(Scene script records)
● ● ● ●

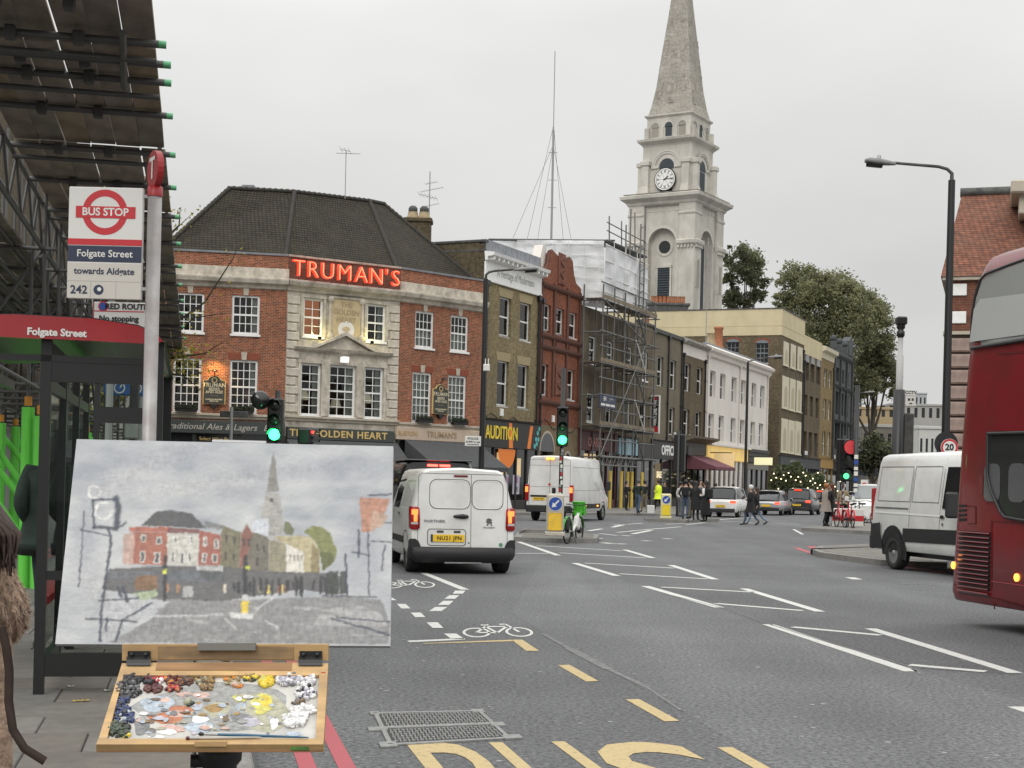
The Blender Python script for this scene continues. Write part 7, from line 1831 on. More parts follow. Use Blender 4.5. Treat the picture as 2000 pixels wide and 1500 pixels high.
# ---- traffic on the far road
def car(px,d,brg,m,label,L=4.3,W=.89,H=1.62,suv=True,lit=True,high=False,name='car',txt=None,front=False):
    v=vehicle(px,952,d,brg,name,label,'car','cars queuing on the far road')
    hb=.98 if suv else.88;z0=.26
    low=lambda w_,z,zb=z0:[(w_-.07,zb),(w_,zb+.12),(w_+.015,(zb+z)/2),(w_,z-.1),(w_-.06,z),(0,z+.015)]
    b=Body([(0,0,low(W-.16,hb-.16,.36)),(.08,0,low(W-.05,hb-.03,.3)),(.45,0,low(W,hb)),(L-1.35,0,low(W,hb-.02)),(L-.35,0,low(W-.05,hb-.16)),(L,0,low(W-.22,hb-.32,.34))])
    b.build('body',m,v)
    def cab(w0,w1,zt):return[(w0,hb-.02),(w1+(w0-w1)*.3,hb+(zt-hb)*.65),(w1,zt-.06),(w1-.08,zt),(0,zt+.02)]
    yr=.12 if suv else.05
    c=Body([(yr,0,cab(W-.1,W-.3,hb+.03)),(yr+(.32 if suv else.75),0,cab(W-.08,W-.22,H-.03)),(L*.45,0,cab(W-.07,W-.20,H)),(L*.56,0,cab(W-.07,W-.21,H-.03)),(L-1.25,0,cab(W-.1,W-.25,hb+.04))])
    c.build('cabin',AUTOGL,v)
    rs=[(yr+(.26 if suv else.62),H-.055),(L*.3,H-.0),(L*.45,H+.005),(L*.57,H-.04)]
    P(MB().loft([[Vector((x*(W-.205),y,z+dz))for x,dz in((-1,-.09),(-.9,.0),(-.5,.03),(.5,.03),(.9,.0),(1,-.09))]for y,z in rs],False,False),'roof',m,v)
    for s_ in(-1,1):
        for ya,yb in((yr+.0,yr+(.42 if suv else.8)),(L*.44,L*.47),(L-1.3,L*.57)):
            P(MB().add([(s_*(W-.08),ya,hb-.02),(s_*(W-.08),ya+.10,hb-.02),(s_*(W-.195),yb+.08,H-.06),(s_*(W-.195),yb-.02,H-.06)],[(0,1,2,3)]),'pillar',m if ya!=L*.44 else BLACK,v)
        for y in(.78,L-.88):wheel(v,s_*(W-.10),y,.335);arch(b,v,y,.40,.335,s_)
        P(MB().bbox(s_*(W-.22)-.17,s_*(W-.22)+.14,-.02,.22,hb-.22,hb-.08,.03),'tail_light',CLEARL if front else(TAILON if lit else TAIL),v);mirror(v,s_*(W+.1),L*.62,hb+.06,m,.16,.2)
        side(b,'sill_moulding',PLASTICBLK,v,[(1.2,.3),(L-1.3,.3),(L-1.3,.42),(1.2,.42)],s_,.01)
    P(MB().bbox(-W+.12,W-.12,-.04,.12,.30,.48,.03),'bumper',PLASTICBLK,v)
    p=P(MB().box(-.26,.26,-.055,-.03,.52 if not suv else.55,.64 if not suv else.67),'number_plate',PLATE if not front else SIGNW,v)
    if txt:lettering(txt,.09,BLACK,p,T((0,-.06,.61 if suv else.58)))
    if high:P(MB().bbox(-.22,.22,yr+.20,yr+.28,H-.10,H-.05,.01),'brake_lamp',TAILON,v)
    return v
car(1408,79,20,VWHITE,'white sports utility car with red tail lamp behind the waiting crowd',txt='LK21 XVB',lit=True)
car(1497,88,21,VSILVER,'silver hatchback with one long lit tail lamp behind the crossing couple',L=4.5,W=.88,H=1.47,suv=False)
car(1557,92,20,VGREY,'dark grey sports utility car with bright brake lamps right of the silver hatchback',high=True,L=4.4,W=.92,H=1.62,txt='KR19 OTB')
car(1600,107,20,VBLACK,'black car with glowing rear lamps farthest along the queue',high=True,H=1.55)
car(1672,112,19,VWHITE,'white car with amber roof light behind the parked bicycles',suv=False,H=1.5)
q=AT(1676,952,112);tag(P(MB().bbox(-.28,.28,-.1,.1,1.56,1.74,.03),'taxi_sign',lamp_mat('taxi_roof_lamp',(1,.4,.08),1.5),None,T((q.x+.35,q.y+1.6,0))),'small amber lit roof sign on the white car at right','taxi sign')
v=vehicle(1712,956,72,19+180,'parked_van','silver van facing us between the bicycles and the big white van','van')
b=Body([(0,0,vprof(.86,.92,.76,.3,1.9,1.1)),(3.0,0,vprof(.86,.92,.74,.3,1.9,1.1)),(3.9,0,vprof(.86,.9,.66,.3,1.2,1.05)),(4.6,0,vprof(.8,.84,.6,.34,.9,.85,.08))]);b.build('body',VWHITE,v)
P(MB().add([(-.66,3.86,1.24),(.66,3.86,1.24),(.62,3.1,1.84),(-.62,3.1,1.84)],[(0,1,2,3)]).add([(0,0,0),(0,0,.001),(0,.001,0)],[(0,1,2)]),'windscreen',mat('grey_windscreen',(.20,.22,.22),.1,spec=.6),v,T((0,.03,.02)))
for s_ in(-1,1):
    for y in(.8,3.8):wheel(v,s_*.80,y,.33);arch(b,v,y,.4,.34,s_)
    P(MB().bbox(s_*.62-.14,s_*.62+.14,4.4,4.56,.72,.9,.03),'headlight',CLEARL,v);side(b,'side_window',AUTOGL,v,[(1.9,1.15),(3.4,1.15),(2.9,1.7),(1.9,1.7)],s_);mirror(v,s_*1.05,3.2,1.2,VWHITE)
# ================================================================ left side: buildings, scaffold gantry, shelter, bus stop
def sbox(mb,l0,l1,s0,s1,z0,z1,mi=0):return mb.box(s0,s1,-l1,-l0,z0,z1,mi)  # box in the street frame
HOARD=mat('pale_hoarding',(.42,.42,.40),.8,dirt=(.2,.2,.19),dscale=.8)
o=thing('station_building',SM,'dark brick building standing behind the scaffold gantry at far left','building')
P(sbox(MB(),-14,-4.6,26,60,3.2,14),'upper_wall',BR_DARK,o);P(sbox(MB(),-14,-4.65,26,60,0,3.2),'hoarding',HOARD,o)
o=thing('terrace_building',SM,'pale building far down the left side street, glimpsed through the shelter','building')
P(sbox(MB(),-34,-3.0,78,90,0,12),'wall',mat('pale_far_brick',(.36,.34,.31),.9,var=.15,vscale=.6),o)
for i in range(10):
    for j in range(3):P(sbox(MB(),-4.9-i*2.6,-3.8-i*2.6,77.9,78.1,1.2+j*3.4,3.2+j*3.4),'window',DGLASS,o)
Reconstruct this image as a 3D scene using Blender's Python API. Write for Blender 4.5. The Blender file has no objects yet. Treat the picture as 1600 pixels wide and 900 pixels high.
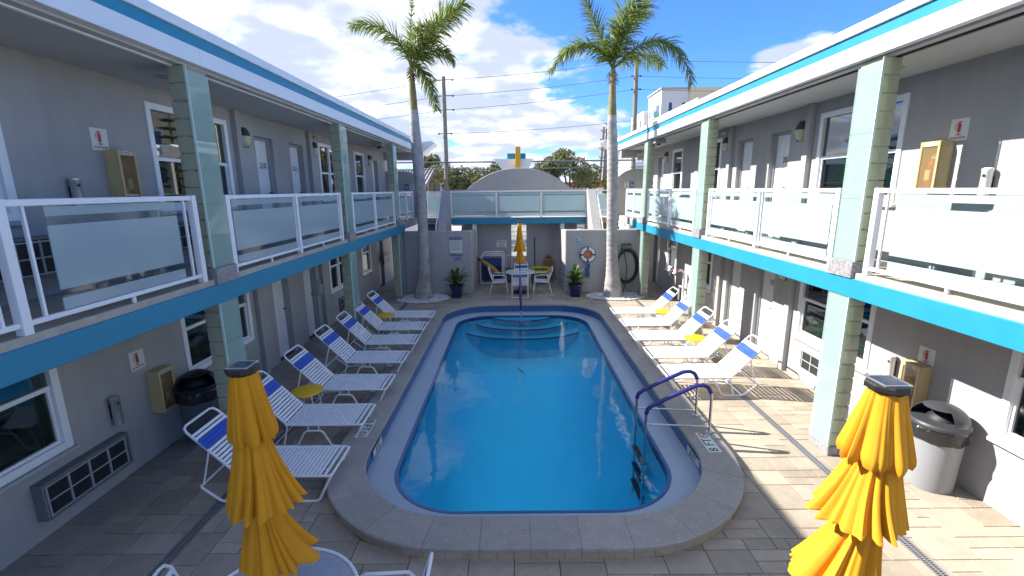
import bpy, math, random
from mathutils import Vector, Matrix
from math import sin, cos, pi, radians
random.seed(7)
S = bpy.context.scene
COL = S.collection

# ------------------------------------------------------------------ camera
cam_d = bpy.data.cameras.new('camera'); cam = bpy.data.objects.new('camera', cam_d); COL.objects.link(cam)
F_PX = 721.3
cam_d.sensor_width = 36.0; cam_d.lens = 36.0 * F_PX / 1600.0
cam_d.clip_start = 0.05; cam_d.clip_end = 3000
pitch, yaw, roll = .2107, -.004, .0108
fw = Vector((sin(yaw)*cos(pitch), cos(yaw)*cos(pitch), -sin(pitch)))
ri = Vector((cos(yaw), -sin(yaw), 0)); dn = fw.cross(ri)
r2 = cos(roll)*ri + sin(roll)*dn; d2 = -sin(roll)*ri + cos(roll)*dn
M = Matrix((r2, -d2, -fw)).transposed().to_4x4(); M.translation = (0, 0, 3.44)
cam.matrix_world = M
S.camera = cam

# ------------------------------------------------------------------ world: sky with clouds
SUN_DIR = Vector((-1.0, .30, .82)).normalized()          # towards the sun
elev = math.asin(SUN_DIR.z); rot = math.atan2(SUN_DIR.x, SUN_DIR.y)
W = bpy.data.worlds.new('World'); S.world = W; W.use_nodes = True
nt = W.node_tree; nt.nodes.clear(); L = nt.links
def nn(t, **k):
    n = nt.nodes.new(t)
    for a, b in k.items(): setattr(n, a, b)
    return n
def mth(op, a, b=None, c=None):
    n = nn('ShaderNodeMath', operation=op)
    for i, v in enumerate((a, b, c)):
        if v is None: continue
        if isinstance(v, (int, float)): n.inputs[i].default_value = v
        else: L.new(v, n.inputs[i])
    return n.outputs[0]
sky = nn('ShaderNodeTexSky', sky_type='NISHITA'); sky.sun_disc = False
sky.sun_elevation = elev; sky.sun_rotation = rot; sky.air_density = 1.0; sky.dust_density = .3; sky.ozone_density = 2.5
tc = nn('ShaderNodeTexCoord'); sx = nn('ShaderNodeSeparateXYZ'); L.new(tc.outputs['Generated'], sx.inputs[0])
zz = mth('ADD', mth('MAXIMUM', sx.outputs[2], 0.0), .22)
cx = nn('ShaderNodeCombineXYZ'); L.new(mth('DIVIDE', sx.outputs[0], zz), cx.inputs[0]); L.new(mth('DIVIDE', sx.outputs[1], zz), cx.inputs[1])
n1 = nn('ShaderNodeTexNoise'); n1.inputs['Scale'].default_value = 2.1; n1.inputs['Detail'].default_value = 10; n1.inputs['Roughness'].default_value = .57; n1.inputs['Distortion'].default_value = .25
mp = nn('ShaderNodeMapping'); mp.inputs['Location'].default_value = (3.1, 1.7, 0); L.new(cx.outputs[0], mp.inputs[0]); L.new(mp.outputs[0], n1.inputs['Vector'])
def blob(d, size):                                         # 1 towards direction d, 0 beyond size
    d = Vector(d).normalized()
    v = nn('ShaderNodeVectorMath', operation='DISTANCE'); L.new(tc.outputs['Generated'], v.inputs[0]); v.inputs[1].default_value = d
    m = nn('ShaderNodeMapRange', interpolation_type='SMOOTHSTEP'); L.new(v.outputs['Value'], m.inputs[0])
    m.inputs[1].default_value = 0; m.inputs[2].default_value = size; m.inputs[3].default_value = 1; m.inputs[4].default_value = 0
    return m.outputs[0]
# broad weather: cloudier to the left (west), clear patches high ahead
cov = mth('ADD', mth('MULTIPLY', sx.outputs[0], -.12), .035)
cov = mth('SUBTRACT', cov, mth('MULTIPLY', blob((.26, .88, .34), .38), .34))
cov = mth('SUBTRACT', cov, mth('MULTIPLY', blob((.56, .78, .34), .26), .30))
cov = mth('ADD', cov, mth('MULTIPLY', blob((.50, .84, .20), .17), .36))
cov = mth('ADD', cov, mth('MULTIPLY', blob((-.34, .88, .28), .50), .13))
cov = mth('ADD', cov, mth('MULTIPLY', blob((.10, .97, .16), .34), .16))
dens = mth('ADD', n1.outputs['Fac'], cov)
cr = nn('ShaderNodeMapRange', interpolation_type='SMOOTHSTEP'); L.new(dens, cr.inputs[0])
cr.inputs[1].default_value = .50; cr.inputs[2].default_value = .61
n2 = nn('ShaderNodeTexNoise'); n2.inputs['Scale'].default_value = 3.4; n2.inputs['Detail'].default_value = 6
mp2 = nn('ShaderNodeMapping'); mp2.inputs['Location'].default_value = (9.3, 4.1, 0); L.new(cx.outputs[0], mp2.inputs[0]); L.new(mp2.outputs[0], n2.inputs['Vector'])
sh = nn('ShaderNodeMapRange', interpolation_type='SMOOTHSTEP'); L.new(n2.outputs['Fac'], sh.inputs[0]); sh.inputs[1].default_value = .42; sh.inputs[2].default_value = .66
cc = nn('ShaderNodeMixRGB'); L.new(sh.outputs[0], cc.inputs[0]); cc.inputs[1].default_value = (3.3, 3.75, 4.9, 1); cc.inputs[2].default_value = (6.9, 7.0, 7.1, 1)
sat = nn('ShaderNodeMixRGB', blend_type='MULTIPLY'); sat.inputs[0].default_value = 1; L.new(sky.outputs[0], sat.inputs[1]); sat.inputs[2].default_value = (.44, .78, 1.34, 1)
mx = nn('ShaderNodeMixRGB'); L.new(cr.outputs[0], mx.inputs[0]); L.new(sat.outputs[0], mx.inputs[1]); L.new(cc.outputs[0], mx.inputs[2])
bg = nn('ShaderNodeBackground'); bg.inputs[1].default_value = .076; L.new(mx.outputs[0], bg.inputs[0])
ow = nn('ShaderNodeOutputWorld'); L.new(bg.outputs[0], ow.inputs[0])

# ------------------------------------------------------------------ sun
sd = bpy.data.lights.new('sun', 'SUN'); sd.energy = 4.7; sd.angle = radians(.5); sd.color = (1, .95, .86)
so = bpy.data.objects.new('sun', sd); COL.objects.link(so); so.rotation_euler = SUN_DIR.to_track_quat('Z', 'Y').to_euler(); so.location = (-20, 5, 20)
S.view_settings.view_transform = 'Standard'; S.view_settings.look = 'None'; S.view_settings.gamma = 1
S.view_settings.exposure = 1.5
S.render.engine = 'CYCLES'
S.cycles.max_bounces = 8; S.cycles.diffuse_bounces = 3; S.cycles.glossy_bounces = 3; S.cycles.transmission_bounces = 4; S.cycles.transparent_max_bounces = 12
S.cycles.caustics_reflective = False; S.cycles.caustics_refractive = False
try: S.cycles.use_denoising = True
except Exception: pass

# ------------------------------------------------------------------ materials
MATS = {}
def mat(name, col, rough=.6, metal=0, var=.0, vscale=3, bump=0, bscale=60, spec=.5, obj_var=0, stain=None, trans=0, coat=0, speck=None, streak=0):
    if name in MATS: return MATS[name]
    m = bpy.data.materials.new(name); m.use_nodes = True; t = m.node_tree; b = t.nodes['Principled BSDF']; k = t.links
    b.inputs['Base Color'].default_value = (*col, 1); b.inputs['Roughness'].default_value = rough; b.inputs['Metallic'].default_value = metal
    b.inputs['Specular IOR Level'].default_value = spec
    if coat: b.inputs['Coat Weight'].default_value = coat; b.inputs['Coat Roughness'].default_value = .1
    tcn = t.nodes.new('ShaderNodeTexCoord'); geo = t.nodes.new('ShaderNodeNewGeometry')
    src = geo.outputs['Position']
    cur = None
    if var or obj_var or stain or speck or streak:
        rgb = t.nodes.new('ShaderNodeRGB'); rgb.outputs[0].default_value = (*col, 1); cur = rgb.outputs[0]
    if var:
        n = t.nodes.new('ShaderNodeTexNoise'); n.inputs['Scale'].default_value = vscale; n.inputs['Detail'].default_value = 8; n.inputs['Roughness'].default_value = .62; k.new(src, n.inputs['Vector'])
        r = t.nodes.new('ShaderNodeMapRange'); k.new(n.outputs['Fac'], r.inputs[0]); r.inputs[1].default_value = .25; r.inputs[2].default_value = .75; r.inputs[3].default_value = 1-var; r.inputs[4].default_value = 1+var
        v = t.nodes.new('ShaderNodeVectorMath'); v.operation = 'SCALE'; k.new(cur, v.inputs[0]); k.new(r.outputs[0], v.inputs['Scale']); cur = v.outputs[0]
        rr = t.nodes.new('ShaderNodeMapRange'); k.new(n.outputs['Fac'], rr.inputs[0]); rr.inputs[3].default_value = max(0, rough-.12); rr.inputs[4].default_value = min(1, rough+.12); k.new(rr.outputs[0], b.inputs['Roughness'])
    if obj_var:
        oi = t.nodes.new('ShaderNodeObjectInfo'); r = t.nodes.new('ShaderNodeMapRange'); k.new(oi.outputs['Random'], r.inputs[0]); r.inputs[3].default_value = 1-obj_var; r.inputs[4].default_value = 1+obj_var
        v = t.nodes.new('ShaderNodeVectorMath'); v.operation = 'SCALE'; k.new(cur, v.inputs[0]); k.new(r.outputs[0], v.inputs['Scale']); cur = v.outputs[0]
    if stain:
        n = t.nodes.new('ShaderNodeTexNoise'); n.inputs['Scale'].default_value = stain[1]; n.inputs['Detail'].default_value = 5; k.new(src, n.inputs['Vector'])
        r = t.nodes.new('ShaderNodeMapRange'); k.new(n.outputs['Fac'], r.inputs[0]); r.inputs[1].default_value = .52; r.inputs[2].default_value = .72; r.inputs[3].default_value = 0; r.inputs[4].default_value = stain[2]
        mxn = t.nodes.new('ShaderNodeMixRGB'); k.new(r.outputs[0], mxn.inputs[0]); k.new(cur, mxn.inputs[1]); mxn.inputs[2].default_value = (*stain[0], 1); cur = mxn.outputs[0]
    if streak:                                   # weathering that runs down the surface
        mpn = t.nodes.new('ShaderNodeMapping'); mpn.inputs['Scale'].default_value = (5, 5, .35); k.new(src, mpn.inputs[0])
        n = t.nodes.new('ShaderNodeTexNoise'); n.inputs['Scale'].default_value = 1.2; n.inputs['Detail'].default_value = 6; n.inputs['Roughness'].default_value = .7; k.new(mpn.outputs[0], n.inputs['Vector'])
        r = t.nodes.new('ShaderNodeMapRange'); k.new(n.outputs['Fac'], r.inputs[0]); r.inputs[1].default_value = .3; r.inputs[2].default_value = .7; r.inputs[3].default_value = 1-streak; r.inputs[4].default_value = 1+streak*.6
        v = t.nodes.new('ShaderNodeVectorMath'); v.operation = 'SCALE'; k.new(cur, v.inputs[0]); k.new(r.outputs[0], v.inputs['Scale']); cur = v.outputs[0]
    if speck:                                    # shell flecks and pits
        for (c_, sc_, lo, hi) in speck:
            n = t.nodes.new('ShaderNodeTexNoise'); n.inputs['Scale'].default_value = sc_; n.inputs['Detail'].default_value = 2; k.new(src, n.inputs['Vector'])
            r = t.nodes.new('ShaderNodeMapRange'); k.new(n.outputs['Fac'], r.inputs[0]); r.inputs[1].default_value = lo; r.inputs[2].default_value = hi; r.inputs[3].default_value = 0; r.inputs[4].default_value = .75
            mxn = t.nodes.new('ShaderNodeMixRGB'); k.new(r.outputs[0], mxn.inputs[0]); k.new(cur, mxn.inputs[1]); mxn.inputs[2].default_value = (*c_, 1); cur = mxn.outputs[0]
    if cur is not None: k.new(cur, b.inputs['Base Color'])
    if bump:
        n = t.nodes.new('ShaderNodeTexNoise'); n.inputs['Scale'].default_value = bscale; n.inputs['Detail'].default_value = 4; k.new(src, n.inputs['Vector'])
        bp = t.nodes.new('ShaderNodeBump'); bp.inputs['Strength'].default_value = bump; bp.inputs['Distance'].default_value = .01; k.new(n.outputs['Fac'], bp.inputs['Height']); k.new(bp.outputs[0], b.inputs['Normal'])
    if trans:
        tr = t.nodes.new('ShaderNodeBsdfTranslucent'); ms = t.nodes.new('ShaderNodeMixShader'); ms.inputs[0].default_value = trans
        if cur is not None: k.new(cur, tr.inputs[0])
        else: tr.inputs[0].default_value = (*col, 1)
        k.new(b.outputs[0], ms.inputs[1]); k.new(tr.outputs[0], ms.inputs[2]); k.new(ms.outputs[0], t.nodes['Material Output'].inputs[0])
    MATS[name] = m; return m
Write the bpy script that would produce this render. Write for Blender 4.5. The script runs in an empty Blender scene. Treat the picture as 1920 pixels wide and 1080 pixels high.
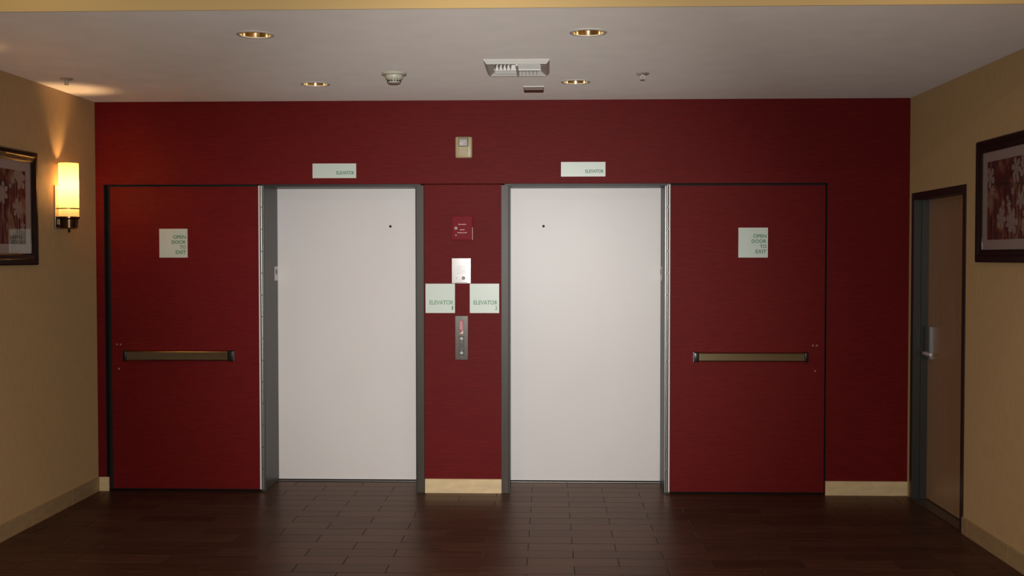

● ● ● ●

§ **THE REQUEST**: Copy out each line in the preceding records that contains "objects".

§ **COMPLETE RESPONSE**:
Reconstruct this image as a 3D scene using Blender's Python API. Write for Blender 4.5. The Blender file has no objects yet. Treat the picture as 1600 pixels wide and 900 pixels high.
cam_d = bpy.data.cameras.new('camera'); cam = bpy.data.objects.new('camera', cam_d); COL.objects.link(cam)
so = bpy.data.objects.new('sun', sd); COL.objects.link(so); so.rotation_euler = SUN_DIR.to_track_quat('Z', 'Y').to_euler(); so.location = (-20, 5, 20)